Stone-Palmquist asked board members to consider recommendations, including developing a model student code of conduct that incorporates the new rules, partnering with the advocacy center to request an attorney general’s opinion on what districts are required to do, and expanding data collection.

Tom McMillin, a member of the state board, asked whether the state should consider financial penalties, such as withholding some state aid.

“I’m a fierce advocate for local control. But in areas where the incentives might not be there to do what’s right … I’m fine with the state stepping in,” McMillin said.

Board member Pamela Pugh said she appreciated the push for the board to “move with great speed.” She said the data and stories provided are “compelling, as well as convincing.”

Stone-Palmquist said that despite her concerns, there have been some successes.

“Districts that used to automatically expel 180 days for fights, for instance, have partnered with us to dramatically reduce those removals with great outcomes,” she said. “We know alternatives are possible and that they actually help get to the root of the problem, prevent future wrongdoing and repair the harm.”

The Detroit school district didn’t come up during the hearing.
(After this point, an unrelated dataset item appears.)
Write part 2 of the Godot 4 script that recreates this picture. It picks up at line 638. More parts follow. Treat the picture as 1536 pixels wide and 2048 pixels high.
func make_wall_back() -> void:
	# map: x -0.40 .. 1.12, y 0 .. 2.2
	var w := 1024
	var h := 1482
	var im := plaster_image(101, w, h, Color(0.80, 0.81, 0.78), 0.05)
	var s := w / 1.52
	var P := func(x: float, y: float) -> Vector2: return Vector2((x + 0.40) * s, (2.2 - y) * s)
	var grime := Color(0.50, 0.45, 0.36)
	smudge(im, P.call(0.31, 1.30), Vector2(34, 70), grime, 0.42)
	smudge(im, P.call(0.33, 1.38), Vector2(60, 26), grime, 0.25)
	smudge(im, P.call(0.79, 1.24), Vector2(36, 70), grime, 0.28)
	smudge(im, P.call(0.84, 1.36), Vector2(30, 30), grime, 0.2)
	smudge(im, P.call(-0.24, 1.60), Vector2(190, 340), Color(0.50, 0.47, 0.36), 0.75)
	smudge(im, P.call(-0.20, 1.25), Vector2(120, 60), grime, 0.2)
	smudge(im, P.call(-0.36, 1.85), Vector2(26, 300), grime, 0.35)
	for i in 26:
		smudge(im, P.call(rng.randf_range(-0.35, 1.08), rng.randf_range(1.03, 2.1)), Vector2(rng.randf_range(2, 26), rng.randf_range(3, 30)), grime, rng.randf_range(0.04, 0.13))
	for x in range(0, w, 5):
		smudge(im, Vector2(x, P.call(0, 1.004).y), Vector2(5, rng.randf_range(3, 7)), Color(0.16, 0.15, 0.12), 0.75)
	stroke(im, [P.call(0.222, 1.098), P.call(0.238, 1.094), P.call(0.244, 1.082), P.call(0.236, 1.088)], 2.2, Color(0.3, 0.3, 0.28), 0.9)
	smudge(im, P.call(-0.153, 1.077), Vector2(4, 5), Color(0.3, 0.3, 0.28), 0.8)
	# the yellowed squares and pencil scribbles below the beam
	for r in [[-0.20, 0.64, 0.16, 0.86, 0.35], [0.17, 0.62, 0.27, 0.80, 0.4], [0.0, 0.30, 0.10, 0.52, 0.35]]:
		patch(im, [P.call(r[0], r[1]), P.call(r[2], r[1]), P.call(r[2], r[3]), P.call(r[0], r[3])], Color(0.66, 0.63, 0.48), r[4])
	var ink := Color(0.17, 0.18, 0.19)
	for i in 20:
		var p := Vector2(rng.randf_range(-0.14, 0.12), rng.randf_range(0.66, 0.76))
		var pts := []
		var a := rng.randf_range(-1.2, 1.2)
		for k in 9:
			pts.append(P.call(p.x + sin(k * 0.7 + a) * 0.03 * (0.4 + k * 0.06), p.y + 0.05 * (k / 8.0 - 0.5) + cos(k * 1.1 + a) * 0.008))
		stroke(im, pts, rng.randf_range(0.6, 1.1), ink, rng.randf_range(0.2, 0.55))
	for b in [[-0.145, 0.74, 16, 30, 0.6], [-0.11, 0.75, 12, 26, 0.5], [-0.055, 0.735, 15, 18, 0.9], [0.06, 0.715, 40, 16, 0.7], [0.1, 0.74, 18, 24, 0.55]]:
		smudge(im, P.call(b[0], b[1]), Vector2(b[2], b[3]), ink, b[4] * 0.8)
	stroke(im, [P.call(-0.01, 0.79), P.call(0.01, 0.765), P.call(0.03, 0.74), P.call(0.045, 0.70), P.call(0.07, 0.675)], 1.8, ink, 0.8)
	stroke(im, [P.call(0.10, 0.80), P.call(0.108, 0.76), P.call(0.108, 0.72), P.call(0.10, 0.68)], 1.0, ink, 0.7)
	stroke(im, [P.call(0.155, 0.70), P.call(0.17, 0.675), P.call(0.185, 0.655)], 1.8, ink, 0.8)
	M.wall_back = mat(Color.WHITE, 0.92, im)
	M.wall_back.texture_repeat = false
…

But on the same day Stone-Palmquist presented to the state board, Detroit Superintendent Nikolai Vitti gave a presentation to his local board of education about what’s happened in the months since the district embarked on an effort to improve school culture by revising the student code of conduct, hiring deans for each school, and providing training on alternative discipline methods.

The bottom line: Vitti said that schools are booting out dramatically fewer students and greatly increasing alternative methods of discipline. In-school suspensions are up, given the push against out-of-school suspensions.

But the changes have also raised concerns. Some school staff have said the new rules are tying their hands. Vitti said it will take time for the changes to take hold, and he outlined some areas that need to improve, including more training.